Heating up the community

1 min read

E.ON UK has proposed the first large-scale community heating scheme in the UK with homes potentially being heated by excess steam from a cleaner coal development.

Earlier this year, E.ON UK launched an initial feasibility study to examine the potential for a district heating project for thousands of homes in Kent as part of its proposed Kingsnorth development. It now plans to carry out a more detailed feasibility exploration.

‘While it’s still early days, our investigations have shown that there is a real opportunity for community heating, particularly given the large residential and commercial developments being undertaken in the next decade as part of projects such as Thames Gateway and Medway Renaissance,’ said Dr Paul Golby, chief executive of E.ON UK.

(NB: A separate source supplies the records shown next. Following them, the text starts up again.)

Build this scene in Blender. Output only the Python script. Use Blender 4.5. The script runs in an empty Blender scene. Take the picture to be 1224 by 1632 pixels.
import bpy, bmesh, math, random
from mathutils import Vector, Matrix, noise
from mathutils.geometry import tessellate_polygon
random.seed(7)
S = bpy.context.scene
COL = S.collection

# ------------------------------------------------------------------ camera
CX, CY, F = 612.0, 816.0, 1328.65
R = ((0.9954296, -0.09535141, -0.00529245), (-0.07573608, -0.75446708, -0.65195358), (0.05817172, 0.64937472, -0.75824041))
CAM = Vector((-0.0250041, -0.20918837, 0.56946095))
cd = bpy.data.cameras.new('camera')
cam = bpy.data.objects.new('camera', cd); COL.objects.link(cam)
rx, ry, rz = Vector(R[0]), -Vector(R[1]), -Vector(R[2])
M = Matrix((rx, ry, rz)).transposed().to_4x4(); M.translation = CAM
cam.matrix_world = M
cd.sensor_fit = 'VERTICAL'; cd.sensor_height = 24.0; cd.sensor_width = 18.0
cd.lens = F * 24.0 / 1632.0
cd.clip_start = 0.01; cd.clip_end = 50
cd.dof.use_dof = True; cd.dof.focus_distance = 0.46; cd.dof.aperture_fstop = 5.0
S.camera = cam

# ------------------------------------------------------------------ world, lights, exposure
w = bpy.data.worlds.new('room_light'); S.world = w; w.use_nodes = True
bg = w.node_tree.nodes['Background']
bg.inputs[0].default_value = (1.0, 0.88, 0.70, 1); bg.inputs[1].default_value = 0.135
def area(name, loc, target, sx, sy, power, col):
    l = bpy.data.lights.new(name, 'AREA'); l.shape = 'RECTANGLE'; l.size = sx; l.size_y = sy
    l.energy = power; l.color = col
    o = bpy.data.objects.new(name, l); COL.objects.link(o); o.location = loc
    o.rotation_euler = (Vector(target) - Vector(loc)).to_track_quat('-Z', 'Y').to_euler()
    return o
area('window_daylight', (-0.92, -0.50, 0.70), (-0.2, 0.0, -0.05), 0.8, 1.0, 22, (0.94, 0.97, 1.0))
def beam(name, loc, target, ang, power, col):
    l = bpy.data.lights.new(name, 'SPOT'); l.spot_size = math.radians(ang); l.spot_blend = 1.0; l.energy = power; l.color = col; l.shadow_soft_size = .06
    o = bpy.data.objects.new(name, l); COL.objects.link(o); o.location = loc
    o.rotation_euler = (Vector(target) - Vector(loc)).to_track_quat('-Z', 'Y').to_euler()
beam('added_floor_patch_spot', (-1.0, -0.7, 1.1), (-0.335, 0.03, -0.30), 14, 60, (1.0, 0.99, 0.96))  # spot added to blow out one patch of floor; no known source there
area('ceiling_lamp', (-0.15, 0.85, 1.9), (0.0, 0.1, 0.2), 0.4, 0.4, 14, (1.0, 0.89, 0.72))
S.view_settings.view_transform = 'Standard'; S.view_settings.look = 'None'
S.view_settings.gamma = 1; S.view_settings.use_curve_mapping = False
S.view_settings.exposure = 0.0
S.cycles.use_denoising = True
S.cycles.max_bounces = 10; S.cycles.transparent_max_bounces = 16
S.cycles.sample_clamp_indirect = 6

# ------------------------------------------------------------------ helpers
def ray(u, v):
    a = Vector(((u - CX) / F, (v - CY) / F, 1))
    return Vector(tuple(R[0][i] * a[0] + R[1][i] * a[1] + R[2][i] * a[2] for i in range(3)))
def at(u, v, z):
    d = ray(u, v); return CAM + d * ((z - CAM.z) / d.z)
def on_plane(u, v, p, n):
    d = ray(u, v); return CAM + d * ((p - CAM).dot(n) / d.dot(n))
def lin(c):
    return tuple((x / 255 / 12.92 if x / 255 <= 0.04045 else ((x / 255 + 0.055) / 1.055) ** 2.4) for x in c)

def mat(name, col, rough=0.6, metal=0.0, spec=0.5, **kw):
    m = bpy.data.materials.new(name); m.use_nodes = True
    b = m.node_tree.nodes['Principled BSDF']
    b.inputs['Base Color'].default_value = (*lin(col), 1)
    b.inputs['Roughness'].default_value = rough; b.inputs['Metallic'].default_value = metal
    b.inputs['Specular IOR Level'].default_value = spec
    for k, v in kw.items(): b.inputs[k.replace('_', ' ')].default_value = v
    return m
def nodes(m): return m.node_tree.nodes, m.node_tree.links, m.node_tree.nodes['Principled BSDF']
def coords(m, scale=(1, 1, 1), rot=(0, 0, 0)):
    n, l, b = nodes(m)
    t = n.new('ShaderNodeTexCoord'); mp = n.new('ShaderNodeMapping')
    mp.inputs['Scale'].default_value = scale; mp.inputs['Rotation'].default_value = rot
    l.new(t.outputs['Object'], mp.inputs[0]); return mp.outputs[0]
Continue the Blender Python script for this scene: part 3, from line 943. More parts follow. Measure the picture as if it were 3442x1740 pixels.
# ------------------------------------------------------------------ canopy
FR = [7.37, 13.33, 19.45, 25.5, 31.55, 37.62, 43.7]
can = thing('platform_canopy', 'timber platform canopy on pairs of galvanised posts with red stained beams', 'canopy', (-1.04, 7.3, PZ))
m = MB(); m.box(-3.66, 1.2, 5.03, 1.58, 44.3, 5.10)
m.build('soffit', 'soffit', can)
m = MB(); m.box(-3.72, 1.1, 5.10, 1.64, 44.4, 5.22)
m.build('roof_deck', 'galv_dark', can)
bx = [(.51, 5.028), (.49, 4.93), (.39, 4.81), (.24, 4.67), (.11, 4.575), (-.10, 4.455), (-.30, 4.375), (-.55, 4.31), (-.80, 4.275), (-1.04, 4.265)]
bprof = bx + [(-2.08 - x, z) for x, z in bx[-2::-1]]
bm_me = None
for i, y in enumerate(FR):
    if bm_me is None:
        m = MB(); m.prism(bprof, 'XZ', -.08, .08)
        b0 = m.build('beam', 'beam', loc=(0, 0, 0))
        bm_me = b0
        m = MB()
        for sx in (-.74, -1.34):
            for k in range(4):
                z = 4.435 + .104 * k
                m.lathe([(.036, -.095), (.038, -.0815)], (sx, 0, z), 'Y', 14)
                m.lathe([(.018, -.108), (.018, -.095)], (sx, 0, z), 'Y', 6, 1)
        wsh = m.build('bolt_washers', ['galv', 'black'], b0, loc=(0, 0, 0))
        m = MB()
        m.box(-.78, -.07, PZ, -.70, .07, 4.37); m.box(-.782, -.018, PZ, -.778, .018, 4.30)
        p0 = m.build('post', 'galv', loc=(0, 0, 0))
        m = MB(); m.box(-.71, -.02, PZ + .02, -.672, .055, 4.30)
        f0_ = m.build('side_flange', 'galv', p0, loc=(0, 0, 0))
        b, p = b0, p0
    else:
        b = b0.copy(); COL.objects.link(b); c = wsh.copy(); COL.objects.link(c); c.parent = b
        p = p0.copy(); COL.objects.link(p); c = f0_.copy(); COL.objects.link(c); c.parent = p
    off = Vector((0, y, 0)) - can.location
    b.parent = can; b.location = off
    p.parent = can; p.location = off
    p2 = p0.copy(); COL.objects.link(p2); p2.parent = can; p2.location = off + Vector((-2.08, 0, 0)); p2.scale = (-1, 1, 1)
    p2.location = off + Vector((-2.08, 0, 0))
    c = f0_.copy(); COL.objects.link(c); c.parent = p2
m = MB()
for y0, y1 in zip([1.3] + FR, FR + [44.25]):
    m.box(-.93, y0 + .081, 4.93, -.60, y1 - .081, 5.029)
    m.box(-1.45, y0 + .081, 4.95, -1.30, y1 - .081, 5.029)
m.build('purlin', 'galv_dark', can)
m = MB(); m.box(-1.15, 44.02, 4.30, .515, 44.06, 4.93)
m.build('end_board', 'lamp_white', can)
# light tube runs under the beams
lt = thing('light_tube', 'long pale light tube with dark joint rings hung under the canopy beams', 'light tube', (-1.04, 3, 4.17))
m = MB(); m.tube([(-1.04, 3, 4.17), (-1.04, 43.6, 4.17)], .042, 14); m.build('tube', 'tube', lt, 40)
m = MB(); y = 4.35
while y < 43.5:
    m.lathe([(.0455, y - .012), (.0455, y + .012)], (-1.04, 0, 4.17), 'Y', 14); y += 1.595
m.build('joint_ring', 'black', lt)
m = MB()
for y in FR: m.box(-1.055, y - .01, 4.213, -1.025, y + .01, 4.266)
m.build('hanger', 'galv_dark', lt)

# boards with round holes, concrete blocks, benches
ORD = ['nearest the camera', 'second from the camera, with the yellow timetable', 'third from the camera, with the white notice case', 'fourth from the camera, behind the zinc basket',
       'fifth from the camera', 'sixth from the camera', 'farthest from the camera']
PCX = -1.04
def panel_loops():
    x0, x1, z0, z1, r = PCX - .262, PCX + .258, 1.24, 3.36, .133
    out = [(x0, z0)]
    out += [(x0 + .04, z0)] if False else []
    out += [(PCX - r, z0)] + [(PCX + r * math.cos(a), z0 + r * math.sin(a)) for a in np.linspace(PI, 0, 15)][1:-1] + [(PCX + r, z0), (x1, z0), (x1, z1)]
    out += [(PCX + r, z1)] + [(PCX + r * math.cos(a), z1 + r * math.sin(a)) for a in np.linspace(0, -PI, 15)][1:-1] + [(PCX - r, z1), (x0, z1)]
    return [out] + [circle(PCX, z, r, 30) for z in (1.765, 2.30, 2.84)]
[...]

‘Technically, we’ve already built in provision for combined heat and power or district heating in our designs for the new plant and our studies show that we could potentially provide heat to up to 100,000 homes plus associated commercial and public service buildings.’

In a community heating scheme, steam would be taken from E.ON’s proposed coal units to heat water in a network that would then be piped directly to people’s homes, removing their need for gas-fired boilers.

According to E.ON, which plans to have 50,000 new homes in the Kent development, district heating for these homes would save 100,000 tonnes of carbon dioxide each year, the equivalent of taking 20,000 cars of the UK roads.

Agencies involved in the project include Medway Council, DEFRA and the Combined Heat and Power Association (CHPA).